Monday, Jun. 28, 1926

Octans and Orena

THE SUNKEN GARDEN--Nathalia Crane--Seltzer ($2). With a poet's precision it is told how, on Nov. 23, 1924, the 16-year-old Duchess of Kendal, later to be known as Orena, was cast upon an Afric isle when her yacht was riven with electric bolts from an oxeye tornado. There she found another "bantling of fate," whose Nordic features suggested that he was an atavism, or at least a primeval anachronism; in any case, a monad. Soon he was able to convince her, however, that he was descended from the Child Crusaders of the 13th century, of noble birth--in fact, a Duke of Lorraine. His ancestors, she recalled, had sailed out of Marseilles in gulafres and dromons. Orena thought of a thousand centuries budding and withering, and called him Octans. It was extraordinary that they should be sharing this "tazza" thus. "The absence of conventionality sent the blood to her cheeks." But "she was cognizant of the crises that impend in all human breasts" and considered that "innocent intimacy was preferable to unacknowledged proximity." She grew deeply attached to him; he of course worshiped her abjectly; they lived together through months of celestial bliss, gorging on succulent, ambrosial fruits, observing luxuriant inhabitants of the air where "giant ferns grew rank by fetid fens." Octans neatly despatched a ghost leopard that infested their paradise and all was serene until she asked him to pick a certain blue lotus. Then an "odious ophidian," a python regius of "lethal length," "leprous luster" and "fetid folds," embraced and kissed him so strenuously that he died, shattering her "cordon of dreams." She hated to leave when the battleship came to rescue her.

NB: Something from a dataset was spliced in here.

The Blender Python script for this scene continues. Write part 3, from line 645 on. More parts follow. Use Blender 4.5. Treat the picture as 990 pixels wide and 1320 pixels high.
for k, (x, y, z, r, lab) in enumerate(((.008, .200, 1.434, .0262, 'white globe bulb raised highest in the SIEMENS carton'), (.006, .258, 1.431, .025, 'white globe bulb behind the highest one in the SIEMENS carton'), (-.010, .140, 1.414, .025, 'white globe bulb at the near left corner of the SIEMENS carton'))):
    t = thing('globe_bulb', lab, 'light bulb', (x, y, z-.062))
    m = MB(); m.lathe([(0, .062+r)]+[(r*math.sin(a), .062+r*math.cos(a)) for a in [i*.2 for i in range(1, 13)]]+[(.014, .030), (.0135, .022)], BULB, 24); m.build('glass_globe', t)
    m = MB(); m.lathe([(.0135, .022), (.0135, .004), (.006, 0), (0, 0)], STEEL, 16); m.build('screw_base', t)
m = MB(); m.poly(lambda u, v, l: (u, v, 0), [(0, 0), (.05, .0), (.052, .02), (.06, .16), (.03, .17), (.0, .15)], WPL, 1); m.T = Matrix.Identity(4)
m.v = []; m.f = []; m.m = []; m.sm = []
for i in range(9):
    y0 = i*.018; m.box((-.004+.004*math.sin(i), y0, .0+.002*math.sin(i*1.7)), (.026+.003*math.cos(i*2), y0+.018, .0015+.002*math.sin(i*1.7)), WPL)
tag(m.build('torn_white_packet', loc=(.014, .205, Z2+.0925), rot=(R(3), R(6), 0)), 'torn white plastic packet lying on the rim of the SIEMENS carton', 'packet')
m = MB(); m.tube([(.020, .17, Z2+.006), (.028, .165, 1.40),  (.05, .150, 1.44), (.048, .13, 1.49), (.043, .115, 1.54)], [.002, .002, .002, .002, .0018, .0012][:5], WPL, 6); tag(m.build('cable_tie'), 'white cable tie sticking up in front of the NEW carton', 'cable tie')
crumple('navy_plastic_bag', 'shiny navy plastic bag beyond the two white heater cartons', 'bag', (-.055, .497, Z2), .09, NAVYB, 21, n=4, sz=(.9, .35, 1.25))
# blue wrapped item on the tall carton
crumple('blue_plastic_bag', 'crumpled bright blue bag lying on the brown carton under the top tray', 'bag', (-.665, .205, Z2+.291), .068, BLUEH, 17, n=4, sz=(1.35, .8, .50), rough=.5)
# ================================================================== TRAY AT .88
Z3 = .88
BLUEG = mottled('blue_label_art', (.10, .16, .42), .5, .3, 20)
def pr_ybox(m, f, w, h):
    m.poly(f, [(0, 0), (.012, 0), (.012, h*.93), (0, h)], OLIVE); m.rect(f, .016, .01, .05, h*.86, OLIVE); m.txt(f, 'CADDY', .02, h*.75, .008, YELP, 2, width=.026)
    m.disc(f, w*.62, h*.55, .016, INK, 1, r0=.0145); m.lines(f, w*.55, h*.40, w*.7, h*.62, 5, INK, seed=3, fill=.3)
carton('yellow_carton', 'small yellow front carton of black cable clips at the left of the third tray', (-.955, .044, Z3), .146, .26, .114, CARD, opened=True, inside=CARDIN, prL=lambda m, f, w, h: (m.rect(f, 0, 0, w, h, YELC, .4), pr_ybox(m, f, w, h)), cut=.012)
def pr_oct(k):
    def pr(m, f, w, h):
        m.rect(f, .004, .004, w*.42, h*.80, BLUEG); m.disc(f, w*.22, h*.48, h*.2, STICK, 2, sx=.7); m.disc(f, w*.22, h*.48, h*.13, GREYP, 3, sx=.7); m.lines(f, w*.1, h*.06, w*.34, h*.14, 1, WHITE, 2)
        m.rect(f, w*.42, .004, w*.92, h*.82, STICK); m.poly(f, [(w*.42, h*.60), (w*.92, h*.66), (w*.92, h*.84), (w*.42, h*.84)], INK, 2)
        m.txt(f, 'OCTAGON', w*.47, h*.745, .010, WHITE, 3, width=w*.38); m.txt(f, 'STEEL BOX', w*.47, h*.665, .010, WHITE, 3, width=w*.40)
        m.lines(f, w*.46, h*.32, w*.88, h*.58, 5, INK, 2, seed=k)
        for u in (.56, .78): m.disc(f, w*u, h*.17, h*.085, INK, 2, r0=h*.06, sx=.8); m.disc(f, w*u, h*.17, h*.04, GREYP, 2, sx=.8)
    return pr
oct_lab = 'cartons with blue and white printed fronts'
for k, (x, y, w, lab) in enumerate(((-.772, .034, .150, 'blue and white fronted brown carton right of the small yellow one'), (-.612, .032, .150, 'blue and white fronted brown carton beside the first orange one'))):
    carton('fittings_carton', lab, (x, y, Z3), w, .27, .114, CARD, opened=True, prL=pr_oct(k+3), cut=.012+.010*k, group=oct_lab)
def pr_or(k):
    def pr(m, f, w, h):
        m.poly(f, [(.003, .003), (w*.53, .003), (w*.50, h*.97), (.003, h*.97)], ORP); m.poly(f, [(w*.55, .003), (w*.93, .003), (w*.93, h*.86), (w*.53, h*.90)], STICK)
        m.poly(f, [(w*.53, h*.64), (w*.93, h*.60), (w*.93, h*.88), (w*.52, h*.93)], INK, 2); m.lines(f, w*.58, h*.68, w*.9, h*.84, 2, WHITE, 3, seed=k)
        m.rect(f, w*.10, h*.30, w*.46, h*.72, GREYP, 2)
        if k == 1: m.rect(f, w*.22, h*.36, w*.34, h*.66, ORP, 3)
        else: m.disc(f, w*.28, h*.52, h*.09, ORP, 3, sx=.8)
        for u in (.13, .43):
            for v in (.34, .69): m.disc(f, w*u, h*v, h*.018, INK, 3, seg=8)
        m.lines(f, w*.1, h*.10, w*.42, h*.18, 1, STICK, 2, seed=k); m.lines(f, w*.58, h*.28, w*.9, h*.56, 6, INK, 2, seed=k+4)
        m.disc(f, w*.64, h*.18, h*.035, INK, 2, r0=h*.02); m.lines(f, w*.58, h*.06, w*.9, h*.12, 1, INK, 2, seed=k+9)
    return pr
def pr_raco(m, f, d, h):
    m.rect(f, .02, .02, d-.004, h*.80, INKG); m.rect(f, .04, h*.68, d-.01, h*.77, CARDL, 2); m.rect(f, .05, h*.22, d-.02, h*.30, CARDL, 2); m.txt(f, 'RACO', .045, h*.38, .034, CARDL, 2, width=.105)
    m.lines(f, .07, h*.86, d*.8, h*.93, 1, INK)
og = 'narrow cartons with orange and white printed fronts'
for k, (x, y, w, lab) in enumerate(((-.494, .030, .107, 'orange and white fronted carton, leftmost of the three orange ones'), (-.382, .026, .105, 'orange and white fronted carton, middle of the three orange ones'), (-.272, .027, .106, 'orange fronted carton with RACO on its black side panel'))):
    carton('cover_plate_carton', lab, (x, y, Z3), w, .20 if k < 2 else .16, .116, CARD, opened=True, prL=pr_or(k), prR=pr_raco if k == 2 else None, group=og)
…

I have told Natalia that if she writes another novel before she is 18 years old, I don't know what I shall do." Thus the mother of Brooklyn's prodigious 12-year-old. whose poetic flights since the age of nine (The Janitor's Boy, Lava Lane)) have floored the pundits, made good Poet Erwin Markham grumble into his beard (TIME, Nov. 23, MISCELLANY) and won her an invitation to join the Society of Authors, Playwrights and Composers (Poet Thomas Hardy, President), the first invitation to any American since that other, rubicund Brooklynite, Walt Whitman.

Mrs. Crane is, of course, only joking. She will not "do" anything. Didn't she let Mr. Crane give Nathalia a typewriter for Christmas? Didn't she keep rushing to the encyclopedia at Nathalia's command to look up African flora and fauna for this prose opus? Mrs. Crane knows quite well she can "do" nothing about it if Nathalia breaks out again in the next six years. She is perfectly aware that in the girl flows blood, not only from John and Priscilla Alden, but from "the grand old Spanish family, Abarbanel, who counted among their number poets, musicians and a minister of state to Ferdinand and Isabella." Author Stephen Crane (The Red Badge of Courage) was "a not distant relative." A grand-uncle edited the American Register (Paris) and knew Empress Eugenie. Genius, the Cranes must recognize, will out.*

* No relationship has been traced between Nathalia and Dr. Frank (Helpful Hints) Crane.